Items from a data source
== == ==
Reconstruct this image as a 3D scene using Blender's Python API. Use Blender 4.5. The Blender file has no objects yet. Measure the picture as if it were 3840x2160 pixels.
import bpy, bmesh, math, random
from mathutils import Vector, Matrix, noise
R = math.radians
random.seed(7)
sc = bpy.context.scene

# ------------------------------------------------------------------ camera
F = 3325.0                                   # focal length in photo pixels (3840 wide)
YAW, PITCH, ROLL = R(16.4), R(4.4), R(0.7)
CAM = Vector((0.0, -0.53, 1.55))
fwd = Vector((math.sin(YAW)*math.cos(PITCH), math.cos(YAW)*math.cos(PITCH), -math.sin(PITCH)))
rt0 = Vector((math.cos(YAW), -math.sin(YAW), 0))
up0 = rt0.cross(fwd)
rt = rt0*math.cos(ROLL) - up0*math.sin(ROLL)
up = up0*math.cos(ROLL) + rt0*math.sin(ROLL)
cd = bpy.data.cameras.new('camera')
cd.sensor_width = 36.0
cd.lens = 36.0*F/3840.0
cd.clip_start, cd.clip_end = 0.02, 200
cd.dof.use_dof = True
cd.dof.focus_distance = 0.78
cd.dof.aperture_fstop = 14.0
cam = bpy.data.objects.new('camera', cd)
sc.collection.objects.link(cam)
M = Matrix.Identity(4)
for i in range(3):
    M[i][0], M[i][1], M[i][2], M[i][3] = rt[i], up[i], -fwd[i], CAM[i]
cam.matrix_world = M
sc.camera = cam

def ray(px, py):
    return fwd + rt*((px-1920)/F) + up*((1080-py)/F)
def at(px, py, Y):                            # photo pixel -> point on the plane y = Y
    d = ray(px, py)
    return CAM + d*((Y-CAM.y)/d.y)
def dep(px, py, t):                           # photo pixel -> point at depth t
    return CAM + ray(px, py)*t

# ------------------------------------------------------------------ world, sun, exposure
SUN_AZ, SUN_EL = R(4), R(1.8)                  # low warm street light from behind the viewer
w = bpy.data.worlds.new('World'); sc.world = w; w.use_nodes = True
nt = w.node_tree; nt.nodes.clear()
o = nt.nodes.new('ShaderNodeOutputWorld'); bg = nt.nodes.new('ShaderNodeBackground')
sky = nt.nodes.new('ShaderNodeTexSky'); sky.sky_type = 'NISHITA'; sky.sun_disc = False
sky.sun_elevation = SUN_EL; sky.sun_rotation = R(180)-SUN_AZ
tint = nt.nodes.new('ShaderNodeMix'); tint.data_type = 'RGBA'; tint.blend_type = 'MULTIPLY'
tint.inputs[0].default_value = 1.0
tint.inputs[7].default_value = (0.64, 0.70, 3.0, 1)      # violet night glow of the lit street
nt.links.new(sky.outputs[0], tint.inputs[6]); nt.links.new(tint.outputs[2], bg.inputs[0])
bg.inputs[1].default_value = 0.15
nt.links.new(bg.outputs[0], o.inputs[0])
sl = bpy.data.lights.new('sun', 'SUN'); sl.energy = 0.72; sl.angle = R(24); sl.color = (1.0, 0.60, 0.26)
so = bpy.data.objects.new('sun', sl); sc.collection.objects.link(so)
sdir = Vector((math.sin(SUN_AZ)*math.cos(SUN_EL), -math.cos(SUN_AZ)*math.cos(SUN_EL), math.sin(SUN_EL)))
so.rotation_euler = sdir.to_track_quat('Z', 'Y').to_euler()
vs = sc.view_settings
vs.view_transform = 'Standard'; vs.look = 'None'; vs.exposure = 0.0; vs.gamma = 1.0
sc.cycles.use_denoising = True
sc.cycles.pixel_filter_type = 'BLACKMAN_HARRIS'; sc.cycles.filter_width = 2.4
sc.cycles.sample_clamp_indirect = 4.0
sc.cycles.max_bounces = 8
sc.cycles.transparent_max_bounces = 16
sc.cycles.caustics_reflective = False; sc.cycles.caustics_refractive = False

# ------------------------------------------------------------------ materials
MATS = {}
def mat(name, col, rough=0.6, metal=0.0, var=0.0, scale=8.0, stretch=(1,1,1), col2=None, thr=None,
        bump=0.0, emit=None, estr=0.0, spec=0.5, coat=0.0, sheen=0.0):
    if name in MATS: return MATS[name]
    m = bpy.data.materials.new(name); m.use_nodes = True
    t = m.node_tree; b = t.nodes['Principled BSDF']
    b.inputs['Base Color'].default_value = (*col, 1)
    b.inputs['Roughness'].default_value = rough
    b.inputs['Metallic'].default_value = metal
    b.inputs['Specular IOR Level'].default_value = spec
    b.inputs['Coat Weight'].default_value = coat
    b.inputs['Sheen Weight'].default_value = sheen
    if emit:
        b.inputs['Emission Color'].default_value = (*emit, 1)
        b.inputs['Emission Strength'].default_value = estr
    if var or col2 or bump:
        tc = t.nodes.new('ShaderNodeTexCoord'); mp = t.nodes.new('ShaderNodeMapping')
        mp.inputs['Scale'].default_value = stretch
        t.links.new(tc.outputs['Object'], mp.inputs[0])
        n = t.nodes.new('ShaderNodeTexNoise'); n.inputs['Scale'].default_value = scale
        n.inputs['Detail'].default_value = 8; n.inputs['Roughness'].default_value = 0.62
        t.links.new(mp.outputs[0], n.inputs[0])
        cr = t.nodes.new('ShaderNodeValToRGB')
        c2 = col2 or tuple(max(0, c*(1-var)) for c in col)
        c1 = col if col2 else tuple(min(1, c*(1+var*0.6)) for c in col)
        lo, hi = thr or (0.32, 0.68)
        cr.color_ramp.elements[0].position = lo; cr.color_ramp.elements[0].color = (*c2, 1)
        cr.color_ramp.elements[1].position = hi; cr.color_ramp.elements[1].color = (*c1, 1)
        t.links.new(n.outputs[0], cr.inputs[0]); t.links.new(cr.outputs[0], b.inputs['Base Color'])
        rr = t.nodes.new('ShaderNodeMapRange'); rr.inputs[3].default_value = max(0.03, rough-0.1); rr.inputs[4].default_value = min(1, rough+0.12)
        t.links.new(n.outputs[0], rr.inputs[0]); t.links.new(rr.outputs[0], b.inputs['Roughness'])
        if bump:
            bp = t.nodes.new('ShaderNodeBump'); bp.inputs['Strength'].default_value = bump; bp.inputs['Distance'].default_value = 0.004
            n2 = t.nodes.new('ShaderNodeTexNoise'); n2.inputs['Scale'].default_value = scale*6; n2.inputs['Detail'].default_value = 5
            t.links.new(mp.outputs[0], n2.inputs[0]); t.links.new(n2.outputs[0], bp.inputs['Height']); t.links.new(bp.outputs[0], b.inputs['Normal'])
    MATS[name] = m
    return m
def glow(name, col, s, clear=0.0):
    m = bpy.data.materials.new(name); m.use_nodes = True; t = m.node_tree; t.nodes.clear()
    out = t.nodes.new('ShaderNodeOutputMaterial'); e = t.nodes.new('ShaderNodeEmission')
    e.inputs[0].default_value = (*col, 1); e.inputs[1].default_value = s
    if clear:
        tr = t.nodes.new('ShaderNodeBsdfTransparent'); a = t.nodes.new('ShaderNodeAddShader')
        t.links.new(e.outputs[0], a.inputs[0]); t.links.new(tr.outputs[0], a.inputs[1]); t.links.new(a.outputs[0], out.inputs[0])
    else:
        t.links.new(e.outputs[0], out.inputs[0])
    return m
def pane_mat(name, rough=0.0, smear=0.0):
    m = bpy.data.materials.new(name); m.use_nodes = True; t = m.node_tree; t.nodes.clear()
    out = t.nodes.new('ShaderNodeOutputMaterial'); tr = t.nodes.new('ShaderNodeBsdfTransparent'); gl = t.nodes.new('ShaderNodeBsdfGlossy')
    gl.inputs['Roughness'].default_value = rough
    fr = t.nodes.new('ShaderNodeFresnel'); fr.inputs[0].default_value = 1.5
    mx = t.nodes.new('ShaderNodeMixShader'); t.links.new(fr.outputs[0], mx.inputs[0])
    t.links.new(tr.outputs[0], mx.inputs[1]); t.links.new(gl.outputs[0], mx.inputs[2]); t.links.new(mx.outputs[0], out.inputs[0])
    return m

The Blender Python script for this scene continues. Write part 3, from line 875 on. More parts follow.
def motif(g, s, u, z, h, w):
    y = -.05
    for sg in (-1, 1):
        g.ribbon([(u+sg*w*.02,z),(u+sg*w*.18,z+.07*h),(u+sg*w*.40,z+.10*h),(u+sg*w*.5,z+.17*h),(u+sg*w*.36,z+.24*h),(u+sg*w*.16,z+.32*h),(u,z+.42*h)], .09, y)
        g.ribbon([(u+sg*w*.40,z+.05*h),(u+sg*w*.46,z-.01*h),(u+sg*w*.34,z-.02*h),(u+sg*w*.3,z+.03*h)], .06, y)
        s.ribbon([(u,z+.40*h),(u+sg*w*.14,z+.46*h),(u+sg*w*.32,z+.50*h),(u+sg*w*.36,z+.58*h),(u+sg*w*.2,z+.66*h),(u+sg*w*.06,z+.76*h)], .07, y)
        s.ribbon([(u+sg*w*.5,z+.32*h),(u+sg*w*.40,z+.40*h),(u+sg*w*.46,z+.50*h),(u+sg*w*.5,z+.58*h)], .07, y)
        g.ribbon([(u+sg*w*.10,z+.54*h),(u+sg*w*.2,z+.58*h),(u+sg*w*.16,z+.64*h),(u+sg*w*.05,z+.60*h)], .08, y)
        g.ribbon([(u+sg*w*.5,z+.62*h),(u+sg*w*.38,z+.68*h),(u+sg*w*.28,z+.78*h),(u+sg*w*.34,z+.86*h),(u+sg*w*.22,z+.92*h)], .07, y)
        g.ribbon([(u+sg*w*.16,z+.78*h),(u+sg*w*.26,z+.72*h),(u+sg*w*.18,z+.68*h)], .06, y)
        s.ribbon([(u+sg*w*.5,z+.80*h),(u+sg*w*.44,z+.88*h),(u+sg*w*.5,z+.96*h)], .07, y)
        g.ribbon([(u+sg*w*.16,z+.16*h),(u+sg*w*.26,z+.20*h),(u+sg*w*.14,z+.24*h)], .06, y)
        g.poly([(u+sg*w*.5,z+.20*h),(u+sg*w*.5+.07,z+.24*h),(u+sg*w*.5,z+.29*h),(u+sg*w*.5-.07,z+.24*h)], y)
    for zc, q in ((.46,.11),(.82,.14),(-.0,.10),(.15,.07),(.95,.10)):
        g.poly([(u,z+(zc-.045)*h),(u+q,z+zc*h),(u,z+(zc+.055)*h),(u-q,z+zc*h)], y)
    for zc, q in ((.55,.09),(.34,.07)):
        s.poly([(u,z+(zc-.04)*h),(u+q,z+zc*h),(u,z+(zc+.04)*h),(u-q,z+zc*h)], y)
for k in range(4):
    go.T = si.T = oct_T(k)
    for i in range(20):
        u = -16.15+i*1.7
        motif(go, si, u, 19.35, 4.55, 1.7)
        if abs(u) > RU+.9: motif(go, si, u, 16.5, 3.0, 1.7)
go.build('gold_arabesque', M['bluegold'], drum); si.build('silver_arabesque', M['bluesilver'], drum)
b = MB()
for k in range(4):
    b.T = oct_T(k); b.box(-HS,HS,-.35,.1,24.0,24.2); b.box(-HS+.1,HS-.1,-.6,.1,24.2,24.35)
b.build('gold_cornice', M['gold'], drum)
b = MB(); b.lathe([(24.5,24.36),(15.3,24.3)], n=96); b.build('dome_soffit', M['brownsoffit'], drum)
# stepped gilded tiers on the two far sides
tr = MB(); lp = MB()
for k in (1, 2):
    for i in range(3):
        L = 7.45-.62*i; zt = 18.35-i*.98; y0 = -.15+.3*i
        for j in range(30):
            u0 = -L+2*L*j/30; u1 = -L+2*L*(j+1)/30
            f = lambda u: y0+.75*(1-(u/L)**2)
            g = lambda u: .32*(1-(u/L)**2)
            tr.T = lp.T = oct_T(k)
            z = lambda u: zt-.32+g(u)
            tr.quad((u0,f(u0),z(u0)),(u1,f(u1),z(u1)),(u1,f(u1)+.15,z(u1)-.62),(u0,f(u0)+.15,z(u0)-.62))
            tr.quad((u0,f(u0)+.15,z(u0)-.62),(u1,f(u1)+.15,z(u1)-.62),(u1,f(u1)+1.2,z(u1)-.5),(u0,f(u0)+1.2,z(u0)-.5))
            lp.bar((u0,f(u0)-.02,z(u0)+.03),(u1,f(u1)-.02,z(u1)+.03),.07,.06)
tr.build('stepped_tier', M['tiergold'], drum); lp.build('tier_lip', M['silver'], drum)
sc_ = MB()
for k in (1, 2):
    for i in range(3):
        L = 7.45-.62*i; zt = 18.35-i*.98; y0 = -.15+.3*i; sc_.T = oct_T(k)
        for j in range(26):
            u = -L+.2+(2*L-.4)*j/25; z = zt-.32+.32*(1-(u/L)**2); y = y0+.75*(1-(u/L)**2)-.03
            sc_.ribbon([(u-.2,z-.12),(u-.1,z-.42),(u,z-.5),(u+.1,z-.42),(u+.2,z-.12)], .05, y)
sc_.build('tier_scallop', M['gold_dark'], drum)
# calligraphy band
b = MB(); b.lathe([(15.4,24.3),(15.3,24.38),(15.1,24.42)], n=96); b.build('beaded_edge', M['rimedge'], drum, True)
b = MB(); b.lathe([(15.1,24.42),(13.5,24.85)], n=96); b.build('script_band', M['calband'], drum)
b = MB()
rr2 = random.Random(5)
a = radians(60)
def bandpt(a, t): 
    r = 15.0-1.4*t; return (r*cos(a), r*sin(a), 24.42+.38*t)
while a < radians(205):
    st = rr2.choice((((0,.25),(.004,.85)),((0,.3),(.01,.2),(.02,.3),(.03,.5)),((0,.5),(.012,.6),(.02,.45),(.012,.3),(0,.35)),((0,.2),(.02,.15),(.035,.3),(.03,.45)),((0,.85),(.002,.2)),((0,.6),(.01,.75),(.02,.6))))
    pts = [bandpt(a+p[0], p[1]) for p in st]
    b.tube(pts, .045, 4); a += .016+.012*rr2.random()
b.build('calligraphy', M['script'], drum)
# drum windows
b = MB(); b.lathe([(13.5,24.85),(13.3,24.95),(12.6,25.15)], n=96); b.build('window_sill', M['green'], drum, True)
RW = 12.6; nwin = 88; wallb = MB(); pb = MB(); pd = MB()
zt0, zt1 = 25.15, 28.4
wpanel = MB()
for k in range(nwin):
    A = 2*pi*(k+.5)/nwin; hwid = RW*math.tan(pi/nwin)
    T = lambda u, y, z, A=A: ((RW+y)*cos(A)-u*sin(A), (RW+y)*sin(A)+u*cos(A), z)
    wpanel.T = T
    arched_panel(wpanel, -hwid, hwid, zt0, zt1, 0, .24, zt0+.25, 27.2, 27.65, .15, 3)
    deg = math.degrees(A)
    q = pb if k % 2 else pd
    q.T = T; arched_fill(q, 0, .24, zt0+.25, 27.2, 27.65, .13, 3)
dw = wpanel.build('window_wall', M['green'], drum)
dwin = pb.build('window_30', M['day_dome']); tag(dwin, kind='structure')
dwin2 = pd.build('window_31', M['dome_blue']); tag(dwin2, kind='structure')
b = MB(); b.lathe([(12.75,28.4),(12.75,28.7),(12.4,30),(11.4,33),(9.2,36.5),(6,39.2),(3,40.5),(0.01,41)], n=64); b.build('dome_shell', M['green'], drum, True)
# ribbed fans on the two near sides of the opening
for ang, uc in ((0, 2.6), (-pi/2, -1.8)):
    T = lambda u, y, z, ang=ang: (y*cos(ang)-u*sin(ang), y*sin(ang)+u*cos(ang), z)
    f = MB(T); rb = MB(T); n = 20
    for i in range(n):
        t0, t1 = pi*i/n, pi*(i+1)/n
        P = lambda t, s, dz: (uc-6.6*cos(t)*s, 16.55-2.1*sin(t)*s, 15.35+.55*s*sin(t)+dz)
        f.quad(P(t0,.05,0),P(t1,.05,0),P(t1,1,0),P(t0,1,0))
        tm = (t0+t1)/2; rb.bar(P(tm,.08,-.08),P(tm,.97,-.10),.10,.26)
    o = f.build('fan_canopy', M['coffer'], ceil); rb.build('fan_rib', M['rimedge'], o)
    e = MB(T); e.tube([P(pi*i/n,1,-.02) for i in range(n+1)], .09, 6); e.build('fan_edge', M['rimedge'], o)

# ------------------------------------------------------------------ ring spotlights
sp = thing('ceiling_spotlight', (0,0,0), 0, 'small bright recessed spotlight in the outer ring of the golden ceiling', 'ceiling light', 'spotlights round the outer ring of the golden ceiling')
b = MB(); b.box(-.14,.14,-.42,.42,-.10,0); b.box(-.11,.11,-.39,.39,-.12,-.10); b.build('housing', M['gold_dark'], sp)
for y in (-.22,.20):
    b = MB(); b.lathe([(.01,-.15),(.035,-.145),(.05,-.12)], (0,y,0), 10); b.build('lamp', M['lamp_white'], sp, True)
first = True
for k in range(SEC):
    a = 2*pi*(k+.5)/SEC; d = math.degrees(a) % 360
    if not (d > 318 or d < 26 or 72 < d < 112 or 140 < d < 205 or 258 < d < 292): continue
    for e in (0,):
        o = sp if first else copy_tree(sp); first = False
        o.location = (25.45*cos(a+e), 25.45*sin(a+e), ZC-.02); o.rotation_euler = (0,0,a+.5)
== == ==
Return exactly the lines that run from the top of the listing above to the line containing "sc = bpy.context.scene", please, keeping both end lines and leaving out everything else.

Reconstruct this image as a 3D scene using Blender's Python API. Use Blender 4.5. The Blender file has no objects yet. Measure the picture as if it were 3840x2160 pixels.
import bpy, bmesh, math, random
from mathutils import Vector, Matrix, noise
R = math.radians
random.seed(7)
sc = bpy.context.scene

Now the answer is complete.